The mitigation strategy proposed is straightforward: configure all edge ports with a PortFast‑like setting (or the equivalent on Meraki devices) so that they are treated as host‑only interfaces and excluded from spanning‑tree calculations. After applying this configuration in the same environment, the authors observed that docking/undocking no longer generated RSTP topology changes, and the transient forwarding disruptions vanished. Importantly, this change does not compromise loop‑prevention guarantees because the ports remain in a “forwarding” state but are no longer considered for root‑bridge election or path selection.

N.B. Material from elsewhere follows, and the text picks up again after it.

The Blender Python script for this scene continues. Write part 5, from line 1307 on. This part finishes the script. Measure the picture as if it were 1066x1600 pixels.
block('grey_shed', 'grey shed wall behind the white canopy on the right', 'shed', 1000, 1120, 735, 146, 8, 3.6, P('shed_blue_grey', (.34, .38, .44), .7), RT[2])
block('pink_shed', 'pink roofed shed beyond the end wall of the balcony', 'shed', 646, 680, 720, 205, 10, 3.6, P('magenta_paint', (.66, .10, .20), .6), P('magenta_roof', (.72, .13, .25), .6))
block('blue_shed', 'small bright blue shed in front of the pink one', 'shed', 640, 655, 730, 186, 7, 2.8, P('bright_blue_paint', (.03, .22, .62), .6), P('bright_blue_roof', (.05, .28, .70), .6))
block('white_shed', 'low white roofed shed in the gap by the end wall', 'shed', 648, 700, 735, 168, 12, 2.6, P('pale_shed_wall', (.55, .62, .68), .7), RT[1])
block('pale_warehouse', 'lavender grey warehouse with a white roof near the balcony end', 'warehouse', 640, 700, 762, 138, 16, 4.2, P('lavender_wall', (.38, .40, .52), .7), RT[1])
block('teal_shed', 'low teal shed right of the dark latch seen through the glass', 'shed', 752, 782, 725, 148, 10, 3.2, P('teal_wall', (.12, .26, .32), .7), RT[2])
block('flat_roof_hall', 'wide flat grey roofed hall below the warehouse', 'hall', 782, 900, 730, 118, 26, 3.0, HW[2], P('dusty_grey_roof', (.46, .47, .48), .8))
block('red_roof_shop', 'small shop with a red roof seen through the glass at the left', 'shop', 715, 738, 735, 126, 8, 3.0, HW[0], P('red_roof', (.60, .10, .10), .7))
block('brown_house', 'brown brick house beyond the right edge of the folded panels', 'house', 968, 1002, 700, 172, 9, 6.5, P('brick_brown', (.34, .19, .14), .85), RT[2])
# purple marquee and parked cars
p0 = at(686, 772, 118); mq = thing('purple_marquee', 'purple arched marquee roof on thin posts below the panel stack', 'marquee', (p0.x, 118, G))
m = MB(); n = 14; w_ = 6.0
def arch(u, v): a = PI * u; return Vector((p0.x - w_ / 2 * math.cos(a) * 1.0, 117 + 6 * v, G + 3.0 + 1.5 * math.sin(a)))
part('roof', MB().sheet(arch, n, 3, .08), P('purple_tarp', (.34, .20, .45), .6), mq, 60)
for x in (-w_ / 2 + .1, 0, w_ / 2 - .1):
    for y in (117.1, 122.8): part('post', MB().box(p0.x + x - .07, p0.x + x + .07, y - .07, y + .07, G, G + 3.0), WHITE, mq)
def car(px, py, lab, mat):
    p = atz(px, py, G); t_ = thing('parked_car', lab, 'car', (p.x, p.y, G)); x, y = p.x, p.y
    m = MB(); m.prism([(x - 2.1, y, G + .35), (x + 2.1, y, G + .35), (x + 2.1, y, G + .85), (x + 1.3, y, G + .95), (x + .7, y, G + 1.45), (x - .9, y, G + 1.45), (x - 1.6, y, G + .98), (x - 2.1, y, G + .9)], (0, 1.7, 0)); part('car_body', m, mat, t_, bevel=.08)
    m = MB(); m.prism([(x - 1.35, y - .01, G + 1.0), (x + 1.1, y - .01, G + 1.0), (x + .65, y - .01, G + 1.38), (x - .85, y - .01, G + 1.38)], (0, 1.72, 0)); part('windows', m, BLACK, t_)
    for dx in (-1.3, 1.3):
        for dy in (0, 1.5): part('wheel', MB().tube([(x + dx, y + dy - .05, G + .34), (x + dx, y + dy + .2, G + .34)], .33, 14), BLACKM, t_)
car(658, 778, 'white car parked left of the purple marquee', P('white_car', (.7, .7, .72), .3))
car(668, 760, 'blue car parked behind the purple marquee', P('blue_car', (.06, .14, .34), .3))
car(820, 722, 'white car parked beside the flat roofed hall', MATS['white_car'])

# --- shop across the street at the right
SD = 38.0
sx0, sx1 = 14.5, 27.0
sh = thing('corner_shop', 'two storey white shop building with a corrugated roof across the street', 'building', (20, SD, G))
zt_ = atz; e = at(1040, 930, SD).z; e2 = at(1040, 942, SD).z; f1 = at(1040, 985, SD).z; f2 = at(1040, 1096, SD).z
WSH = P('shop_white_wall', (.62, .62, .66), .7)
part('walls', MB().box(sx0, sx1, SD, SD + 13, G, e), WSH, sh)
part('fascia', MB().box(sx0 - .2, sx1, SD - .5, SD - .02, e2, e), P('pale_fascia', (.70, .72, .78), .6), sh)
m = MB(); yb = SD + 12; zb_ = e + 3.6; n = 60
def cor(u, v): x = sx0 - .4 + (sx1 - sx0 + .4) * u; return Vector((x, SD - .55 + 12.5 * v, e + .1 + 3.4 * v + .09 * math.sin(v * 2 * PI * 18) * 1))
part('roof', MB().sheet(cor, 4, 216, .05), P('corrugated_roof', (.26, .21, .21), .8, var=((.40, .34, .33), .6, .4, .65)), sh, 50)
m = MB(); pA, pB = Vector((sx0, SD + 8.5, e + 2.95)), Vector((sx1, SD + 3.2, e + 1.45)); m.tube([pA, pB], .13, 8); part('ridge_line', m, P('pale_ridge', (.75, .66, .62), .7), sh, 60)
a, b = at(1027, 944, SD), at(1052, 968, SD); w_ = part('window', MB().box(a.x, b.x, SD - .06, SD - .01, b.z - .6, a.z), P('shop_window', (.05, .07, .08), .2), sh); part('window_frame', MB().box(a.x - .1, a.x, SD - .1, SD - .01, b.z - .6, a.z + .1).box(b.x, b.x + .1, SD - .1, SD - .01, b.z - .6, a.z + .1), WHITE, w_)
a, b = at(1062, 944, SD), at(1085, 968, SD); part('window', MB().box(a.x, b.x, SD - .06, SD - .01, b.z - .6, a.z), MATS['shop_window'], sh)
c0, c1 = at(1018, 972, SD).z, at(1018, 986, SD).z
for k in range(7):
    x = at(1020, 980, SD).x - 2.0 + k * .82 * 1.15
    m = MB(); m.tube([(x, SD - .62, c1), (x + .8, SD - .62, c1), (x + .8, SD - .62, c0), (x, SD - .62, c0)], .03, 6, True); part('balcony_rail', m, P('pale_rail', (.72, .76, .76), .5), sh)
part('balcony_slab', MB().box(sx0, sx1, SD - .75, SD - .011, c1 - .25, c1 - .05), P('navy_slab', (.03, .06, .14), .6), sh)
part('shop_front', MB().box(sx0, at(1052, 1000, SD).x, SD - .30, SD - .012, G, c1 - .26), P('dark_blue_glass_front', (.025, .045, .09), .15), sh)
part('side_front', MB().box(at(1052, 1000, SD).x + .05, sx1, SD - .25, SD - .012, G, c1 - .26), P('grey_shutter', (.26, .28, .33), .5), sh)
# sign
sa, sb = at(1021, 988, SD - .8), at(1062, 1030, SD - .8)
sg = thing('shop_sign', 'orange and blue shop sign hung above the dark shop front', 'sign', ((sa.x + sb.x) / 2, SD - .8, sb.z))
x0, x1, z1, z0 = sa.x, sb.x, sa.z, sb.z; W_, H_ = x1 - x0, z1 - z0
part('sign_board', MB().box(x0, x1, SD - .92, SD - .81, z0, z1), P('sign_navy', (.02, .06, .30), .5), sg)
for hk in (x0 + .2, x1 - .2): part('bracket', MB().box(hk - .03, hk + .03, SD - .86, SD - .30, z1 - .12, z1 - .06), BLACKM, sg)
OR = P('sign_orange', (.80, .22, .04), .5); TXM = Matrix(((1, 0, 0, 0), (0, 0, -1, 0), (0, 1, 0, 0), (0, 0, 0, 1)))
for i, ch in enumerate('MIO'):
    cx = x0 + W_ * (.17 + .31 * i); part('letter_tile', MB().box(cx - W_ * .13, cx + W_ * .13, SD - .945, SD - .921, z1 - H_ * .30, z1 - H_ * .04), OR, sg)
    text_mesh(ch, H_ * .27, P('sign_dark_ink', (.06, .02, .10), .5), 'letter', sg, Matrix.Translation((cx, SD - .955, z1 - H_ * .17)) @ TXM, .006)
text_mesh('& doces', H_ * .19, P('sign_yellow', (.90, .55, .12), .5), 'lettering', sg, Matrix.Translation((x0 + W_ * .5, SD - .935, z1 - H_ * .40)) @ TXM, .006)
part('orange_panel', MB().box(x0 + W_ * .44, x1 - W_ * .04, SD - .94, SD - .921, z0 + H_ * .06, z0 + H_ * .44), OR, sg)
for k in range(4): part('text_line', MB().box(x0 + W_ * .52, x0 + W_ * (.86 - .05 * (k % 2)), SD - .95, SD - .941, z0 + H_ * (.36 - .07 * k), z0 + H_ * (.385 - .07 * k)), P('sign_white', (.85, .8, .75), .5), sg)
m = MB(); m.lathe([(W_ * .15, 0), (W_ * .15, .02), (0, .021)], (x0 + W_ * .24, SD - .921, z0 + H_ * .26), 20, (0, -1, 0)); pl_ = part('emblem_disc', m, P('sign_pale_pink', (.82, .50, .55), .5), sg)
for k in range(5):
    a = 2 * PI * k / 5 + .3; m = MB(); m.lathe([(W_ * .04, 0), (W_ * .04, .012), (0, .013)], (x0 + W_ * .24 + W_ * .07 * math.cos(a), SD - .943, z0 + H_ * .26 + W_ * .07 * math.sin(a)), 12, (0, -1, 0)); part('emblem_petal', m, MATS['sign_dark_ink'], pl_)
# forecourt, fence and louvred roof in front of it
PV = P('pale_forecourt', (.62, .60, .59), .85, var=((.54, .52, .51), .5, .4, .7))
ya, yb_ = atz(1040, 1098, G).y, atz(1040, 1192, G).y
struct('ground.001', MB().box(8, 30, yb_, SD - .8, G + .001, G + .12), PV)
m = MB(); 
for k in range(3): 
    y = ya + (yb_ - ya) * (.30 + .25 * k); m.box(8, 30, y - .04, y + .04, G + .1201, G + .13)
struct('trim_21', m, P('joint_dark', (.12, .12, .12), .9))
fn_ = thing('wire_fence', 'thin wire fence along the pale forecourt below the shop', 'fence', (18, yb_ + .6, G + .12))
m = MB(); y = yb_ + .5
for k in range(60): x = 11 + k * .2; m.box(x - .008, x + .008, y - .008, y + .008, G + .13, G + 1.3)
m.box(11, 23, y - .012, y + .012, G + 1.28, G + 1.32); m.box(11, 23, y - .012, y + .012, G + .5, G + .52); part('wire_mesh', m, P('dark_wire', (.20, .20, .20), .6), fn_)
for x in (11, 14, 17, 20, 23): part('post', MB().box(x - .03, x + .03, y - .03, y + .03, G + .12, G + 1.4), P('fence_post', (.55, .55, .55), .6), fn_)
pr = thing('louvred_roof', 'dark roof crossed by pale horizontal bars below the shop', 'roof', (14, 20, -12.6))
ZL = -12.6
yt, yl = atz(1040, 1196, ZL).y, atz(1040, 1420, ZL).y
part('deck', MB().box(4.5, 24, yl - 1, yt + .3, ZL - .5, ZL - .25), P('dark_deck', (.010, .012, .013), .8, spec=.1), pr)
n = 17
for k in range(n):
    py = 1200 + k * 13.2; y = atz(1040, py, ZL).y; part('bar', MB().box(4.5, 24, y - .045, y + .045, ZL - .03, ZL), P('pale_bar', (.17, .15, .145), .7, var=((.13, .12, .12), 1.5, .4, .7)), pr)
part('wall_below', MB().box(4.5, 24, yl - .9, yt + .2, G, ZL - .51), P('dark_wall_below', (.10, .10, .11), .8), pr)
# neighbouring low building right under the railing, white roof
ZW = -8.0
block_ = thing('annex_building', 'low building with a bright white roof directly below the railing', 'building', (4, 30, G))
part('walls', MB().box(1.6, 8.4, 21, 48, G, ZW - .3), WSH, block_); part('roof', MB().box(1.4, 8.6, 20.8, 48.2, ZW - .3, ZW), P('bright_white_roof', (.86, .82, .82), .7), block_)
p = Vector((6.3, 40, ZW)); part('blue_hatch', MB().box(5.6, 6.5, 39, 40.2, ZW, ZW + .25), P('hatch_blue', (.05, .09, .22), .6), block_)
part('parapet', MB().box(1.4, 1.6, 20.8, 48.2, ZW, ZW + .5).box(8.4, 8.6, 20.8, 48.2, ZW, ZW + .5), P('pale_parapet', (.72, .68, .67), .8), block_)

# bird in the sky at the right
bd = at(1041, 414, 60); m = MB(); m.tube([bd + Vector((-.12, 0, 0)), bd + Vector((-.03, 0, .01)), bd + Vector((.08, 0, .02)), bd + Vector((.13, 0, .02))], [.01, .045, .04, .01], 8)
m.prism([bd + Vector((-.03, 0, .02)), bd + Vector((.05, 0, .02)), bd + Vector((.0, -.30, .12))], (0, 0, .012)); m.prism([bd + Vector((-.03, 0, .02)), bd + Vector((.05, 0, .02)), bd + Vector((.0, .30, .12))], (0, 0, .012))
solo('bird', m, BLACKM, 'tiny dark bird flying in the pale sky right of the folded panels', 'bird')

The paper contributes (1) the first empirical evidence that routine user behavior can repeatedly trigger Layer‑2 control‑plane activity in a production network, (2) a quantitative assessment of the impact on real‑time services, (3) a formal alignment of the observed phenomenon with major insider‑threat frameworks, (4) identification of a design mismatch between legacy spanning‑tree assumptions and modern dynamic workstations, and (5) a low‑cost, operationally simple mitigation. The discussion highlights broader implications: many enterprises rely on default RSTP settings that assume static topologies, and security monitoring tools often overlook short, protocol‑compliant disruptions. Future work is suggested to evaluate other spanning‑tree variants (MSTP, RPVST+), different switch vendors, and automated detection mechanisms that flag frequent topology changes originating from host ports. In conclusion, the study reveals a previously under‑recognized class of “availability attacks without an adversary” and demonstrates that a modest configuration change can effectively safeguard critical real‑time communications in modern, flexible office environments.